The impact you can have on the people close to you can be just as great, or greater, than the impact you can have on the “world” through your internet voice. Possibly not in quantity, but certainly in quality.

Does that kind of make sense?

Coming back

Hey, I’m not saying you’re going to crack. But you might return to Facebook after a week or month or year away. It might be in a moment of weakness, or it might be something you do deliberately after careful consideration of the pros and cons.

People ask me if I’d consider leaving the internet again. I always say “no way.” Not that I regret my year off the internet. I just feel like I learned the lessons I needed to learn, and the immense positives of the internet — even the weird and scary places like Facebook — outweigh the cons.

One thing I always tell people, and it’s something I wish I did a better job of putting into practice, is to “keep it small.”

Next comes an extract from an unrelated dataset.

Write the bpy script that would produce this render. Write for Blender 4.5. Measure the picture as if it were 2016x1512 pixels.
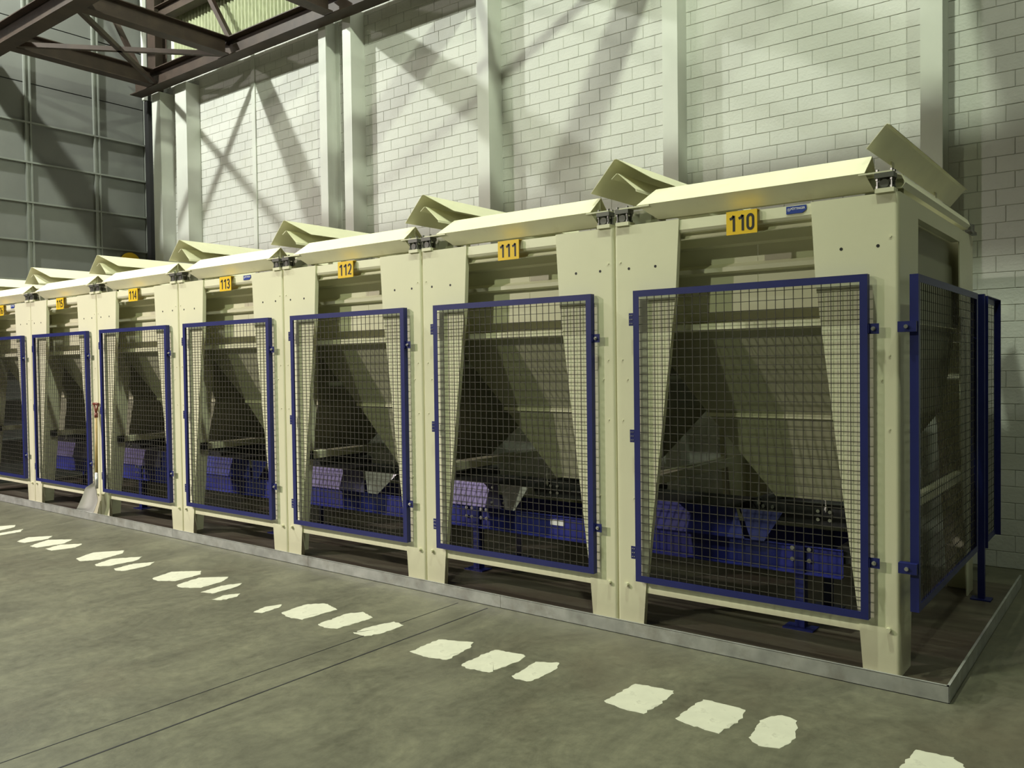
import bpy, math, random
from mathutils import Matrix, Vector
random.seed(7)
for o in list(bpy.data.objects): bpy.data.objects.remove(o)
S = bpy.context.scene
COL = S.collection

# ------------------------------------------------------------------ camera
cam_d = bpy.data.cameras.new('camera'); cam = bpy.data.objects.new('camera', cam_d); COL.objects.link(cam)
cam_d.sensor_width = 36; cam_d.lens = 1653.46 / 2016 * 36; cam_d.clip_end = 200
r = Vector((0.7902, 0.612704, -0.013326)); u = Vector((-0.003729, 0.026551, 0.999640)); f = Vector((-0.612838, 0.789866, -0.023265))
m = Matrix((( r.x, u.x, -f.x), (r.y, u.y, -f.y), (r.z, u.z, -f.z))).to_4x4()
m.translation = Vector((2.5068, -4.4240, 1.6)); cam.matrix_world = m
S.camera = cam

# ------------------------------------------------------------------ light
S.view_settings.view_transform = 'Standard'; S.view_settings.look = 'None'
S.view_settings.exposure = -0.10; S.view_settings.gamma = 1.0; S.view_settings.use_curve_mapping = False
w = bpy.data.worlds.new('hall_air'); S.world = w; w.use_nodes = True
w.node_tree.nodes['Background'].inputs[0].default_value = (0.80, 0.86, 0.74, 1)
w.node_tree.nodes['Background'].inputs[1].default_value = 0.006
def lamp(x, y, z, power, color, radius=0.16, aim=None, cone=60):
    d = bpy.data.lights.new('high_bay_light', 'SPOT' if aim else 'POINT'); d.energy = power; d.color = color; d.shadow_soft_size = radius
    o = bpy.data.objects.new('high_bay_light', d); COL.objects.link(o); o.location = (x, y, z)
    if aim:
        d.spot_size = math.radians(cone); d.spot_blend = 1.0
        o.rotation_euler = (Vector(aim) - Vector((x, y, z))).to_track_quat('-Z', 'Y').to_euler()
GREEN = (0.86, 1.0, 0.60); PINK = (1.0, 0.93, 0.86); WARM = (0.95, 1.0, 0.74)
LAMPS = [
    (-9.4, -1.7, 8.9, 2150, (.97, 1.0, .92), .10),
    (-3.5, -1.8, 8.9, 300, (.97, 1.0, .86), .12),
    (0.3, -1.8, 8.9, 1250, (.90, 1.0, .77), .12),
    (4.0, -1.8, 8.9, 480, (.88, 1.0, .76), .12),
    (-13.3, -11.8, 8.9, 9300, (1.0, .88, .85), .12, (-6.8, -1.6, 0), 52),  # spot added at this lamp position, aimed low to brighten left hopper faces
    (-13.3, -11.8, 8.9, 1300, (1.0, .9, .88), .12),
    (-5.6, -11.8, 8.9, 2400, (.90, 1.0, .64), .14, (-3.2, -2.6, 0), 58),  # added spot, cone shaped to lift the hopper faces but not the wall
    (-5.6, -11.8, 8.9, 200, (.93, 1.0, .66), .16),
]
for L_ in LAMPS: lamp(*L_)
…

It’s a reference to Fahrenheit 451, which is a book I read when I was off the internet, but it’s is also now a hip cultural reference because there’s a Michael B. Jordan movie coming out.

In the sci-fi world of Fahrenheit 451, everyone has these immersive TV rooms. Every wall of the room is a screen. And then they watch TV all the time. It sounds pretty fun, to be honest.

But, also, they burn books. So something isn’t quite right with this society.

When the protagonist meets an outlaw book collector, he’s surprised to discover the collector has a TV. It’s hidden behind a picture frame.

“I like to keep it small,” the collector explains.

Just because you use Facebook doesn’t mean it has to dominate your life. There are ways to “keep it small.” You can reduce Facebook’s ability to gather data on you. You can take the app off your phone. You can block yourself from using it during certain hours of the day. Despite the enormous efforts by internet giants to influence your life and control your behaviors, they haven’t won yet. You still have some power in this relationship.

In summary: book burning is wrong, Michal B. Jordan is possibly my favorite actor on the planet, and if anyone would like to watch his new movie with me it premieres in May on HBO and so let’s start planning this viewing party now. I will bring the chips and perhaps some beverages. Please respond to this invite even if you can’t make it. Thanks! See you there.